**TASK DIRECTIONS**. Answer with one number: how many lines hold the string "wide".

▬▬▬▬▬▬▬▬▬▬

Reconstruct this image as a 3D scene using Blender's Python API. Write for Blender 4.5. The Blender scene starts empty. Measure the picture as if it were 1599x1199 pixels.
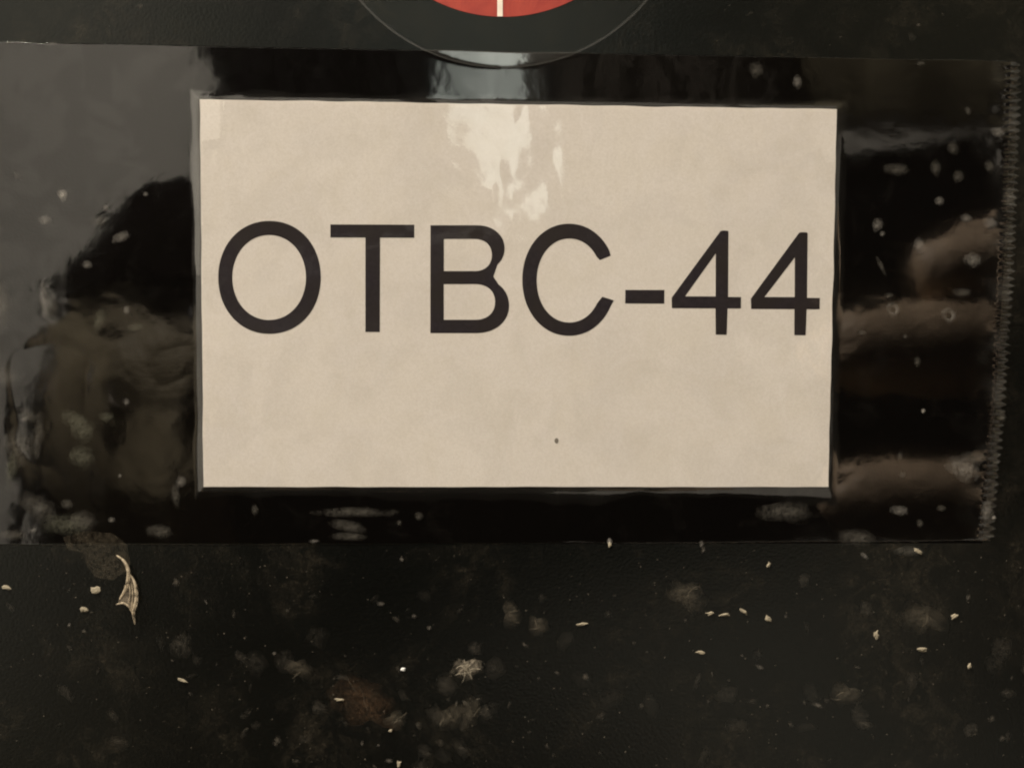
import bpy, bmesh, math, random
import numpy as np
from mathutils import Vector, Matrix, noise
from mathutils.geometry import tessellate_polygon
random.seed(7); np.random.seed(7)
sc = bpy.context.scene
R = math.radians
S = 0.0612e-3                 # metres on the panel per photo pixel (tape is 48 mm wide)
D = 0.16                      # lens to panel
def M2(px, py): return ((px-799.5)*S, (599.5-py)*S)      # a point lying ON the flat panel

# ---------------------------------------------------------------- camera, world, lamps
cam = bpy.data.objects.new('camera', bpy.data.cameras.new('camera')); sc.collection.objects.link(cam)
cam.location = (0, -D, 0); cam.rotation_euler = (R(90), 0, 0)
cam.data.sensor_width = 36; cam.data.lens = 36*D/(1599*S)
cam.data.clip_start = 0.001; cam.data.clip_end = 50
sc.camera = cam
w = bpy.data.worlds.new('World'); sc.world = w; w.use_nodes = True
w.node_tree.nodes['Background'].inputs[0].default_value = (1, .86, .68, 1)
w.node_tree.nodes['Background'].inputs[1].default_value = 0.018
def lamp(name, loc, target, size, power, col):
    l = bpy.data.lights.new(name, 'AREA'); l.shape = 'DISK'; l.size = size; l.energy = power; l.color = col
    o = bpy.data.objects.new(name, l); sc.collection.objects.link(o); o.location = loc
    o.rotation_euler = (Vector(target)-Vector(loc)).to_track_quat('-Z', 'Y').to_euler()
    return o
lamp('ceiling_lamp', (-0.70, -0.43, 1.10), (0, 0, 0), 0.34, 54, (1, .893, .78))
lamp('wall_fill', (-0.55, -0.80, 1.0), (-0.35, -1.7, 0.0), 0.4, 19, (1, .94, .84))  # added unseen lamp, brightens the wall that the tape mirrors
sc.view_settings.view_transform = 'Standard'; sc.view_settings.look = 'None'
sc.view_settings.exposure = 0; sc.view_settings.gamma = 1
try:
    sc.cycles.transparent_max_bounces = 24; sc.cycles.filter_width = 2.1
    sc.cycles.caustics_reflective = False
except Exception: pass

# ---------------------------------------------------------------- helpers
def tag(o, label=None, cat=None, group=None, kind=None):
    for k, v in (('label', label), ('category', cat), ('group', group), ('kind', kind)):
        if v: o[k] = v
    return o
def empty(name, loc=(0,0,0)):
    o = bpy.data.objects.new(name, None); sc.collection.objects.link(o); o.location = loc; o.empty_display_size = .01
    return o
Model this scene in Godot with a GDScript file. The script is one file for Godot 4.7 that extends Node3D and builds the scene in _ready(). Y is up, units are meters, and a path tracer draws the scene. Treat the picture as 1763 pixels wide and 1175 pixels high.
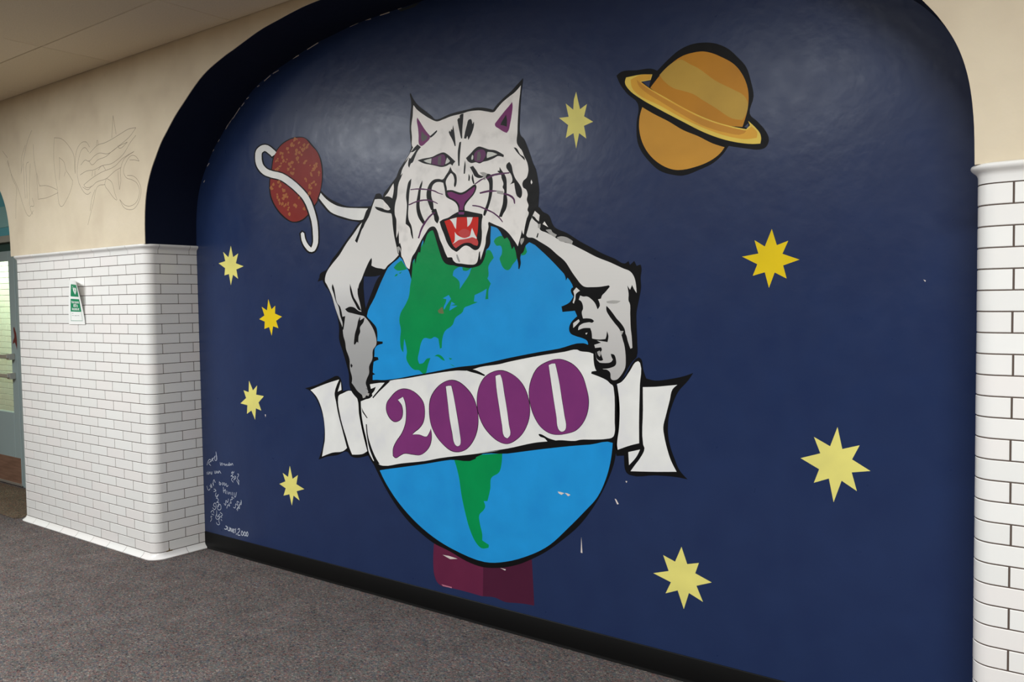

▬▬▬▬▬▬▬▬▬▬

**EXPECTED OUTPUT**. 2